Scout is a setting agnostic game where players collaboratively create an encounter map and craft the story of its features. This game may be played standalone or as a supplement to your favorite tactical RPG.
Choose your location: anything from the cargo hold of the spacecraft you're boarding to a dragon's lair. Then you'll take turns moving and discovering the topography, terrain, obstacles, and hazards in the area. For each discovery, you invent a description, history, myths, and possibility. Or you can simply state you've placed a nice shrub on the map.
Everything you need to play is on one page (with common questions and play examples on the back!)
As a supplement, use Scout to run a low/no prep game and keep it in your back pocket for those times when you have painstakingly prepared, but somehow none of your lovingly crafted battle maps apply to the rabbit hole your players have gone down. Either way, Scout becomes a mini-game to whip up engaging maps for tactical encounters created with your players. Or entirely by them while you take a break to prepare objectives, foes, or finally get a snack!
Check out the Alternate Rules for optional variations for your favorite d20 system (like Pathfinder, Lancer, or Dungeons and Dragons), dice pool systems (like Shadowrun or Mutant Year Zero), Draw Steel, and Savage Worlds.
I am happy to be featured as a contributor on Beside the Lesser Travelled Road. It features 20 characterful and roleplay-prompting campsites. Each with a colourful description of the locale, details on what your characters will find if they forage or hunt there and key points of interest that will draw your characters attention.
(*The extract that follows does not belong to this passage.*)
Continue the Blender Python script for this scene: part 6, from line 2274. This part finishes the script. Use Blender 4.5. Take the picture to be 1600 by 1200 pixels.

Each has plot-hooks of three lengths, allowing you to choose between a 15-20 minute aside, a 45-60 minute scene or a 2-3 hour session!
It's a business card? It's a game? It's both!
Bardcraft is a micro game of monumental duels. You shape reality (or at least imagination) with your words in a battle against a rival.
The rules are simple enough to fit on the back of a business card, but I love a good clarification, so here are some additional notes.
On winning: This game is meant to be played in good humor. The duel requires the form you choose to always defeat your rival; if there isn’t unanimous acceptance that it does, it’s often better to graciously concede and start a new duel than spend your time litigating. It’s also a great opportunity for an Audience!
On player count: Have several arch-rivals? An Audience of any number can offer extra fun (and mediate decisions on winning forms) while waiting to duel.
On forms: A duel might consistently escalate in scale, each form stronger until reaching a peak that decides the winner. Or it might jump straight in to big, powerful forms or oscillate between tiny and giant concepts. If you don’t like the current scale of your duel, you can change the playing field with your own choice of form.
Too powerful? When your rival names a giant mech to blow you to bits, become an ant hauling sand on your back to disrupt their delicate inner machinery.
Too abstract? When your rival names infinity, become the final chapter of a book, THE END clearly printed on the page.